-- START --

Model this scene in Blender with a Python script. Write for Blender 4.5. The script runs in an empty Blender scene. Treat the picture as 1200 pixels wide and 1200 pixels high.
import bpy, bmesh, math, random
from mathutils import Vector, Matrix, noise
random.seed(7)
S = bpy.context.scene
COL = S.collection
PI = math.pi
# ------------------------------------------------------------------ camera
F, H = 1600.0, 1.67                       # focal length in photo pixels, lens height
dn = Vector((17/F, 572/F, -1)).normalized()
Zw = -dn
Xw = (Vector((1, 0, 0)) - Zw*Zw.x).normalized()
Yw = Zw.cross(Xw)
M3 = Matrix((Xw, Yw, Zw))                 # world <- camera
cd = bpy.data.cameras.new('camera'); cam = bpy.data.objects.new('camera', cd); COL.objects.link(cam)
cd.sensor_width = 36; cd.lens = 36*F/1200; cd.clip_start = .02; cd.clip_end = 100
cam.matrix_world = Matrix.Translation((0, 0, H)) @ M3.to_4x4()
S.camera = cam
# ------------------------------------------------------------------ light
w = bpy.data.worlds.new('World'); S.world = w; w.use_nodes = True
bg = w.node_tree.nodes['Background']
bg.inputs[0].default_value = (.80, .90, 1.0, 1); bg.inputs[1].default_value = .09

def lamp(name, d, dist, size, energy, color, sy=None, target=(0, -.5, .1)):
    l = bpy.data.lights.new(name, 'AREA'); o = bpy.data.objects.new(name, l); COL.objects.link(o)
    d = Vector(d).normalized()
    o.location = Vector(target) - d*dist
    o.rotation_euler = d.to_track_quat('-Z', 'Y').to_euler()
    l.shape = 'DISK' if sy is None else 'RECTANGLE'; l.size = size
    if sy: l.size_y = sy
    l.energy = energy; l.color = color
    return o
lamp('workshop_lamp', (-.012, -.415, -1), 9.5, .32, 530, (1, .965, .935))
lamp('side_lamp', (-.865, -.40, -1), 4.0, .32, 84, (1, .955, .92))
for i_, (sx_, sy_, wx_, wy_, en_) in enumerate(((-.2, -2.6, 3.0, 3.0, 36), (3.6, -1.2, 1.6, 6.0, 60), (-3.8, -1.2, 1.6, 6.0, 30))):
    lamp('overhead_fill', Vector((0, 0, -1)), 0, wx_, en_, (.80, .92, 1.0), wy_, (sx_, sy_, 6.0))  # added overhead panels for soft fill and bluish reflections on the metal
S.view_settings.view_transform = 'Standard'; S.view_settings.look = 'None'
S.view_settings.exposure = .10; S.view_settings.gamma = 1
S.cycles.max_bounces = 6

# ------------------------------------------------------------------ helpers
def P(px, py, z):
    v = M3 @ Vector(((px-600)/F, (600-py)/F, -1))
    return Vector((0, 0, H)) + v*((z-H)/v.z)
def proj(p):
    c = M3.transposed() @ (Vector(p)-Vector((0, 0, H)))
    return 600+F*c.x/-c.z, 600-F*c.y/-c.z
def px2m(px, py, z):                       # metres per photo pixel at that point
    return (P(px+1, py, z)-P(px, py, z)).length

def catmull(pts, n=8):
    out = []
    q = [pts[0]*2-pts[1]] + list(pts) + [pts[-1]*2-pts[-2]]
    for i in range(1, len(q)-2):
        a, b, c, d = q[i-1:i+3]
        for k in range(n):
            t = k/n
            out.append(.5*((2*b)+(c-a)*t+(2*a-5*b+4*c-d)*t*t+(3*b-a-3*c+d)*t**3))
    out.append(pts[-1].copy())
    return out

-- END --

Exercise brief —
Exactly as written, please reproduce the lines from the first line of the data to the line containing "bg.inputs[0].default_value = (.80, .90, 1.0, 1);", inclusive, and nothing else.

Exercise result —
Model this scene in Blender with a Python script. Write for Blender 4.5. The script runs in an empty Blender scene. Treat the picture as 1200 pixels wide and 1200 pixels high.
import bpy, bmesh, math, random
from mathutils import Vector, Matrix, noise
random.seed(7)
S = bpy.context.scene
COL = S.collection
PI = math.pi
# ------------------------------------------------------------------ camera
F, H = 1600.0, 1.67                       # focal length in photo pixels, lens height
dn = Vector((17/F, 572/F, -1)).normalized()
Zw = -dn
Xw = (Vector((1, 0, 0)) - Zw*Zw.x).normalized()
Yw = Zw.cross(Xw)
M3 = Matrix((Xw, Yw, Zw))                 # world <- camera
cd = bpy.data.cameras.new('camera'); cam = bpy.data.objects.new('camera', cd); COL.objects.link(cam)
cd.sensor_width = 36; cd.lens = 36*F/1200; cd.clip_start = .02; cd.clip_end = 100
cam.matrix_world = Matrix.Translation((0, 0, H)) @ M3.to_4x4()
S.camera = cam
# ------------------------------------------------------------------ light
w = bpy.data.worlds.new('World'); S.world = w; w.use_nodes = True
bg = w.node_tree.nodes['Background']
bg.inputs[0].default_value = (.80, .90, 1.0, 1); bg.inputs[1].default_value = .09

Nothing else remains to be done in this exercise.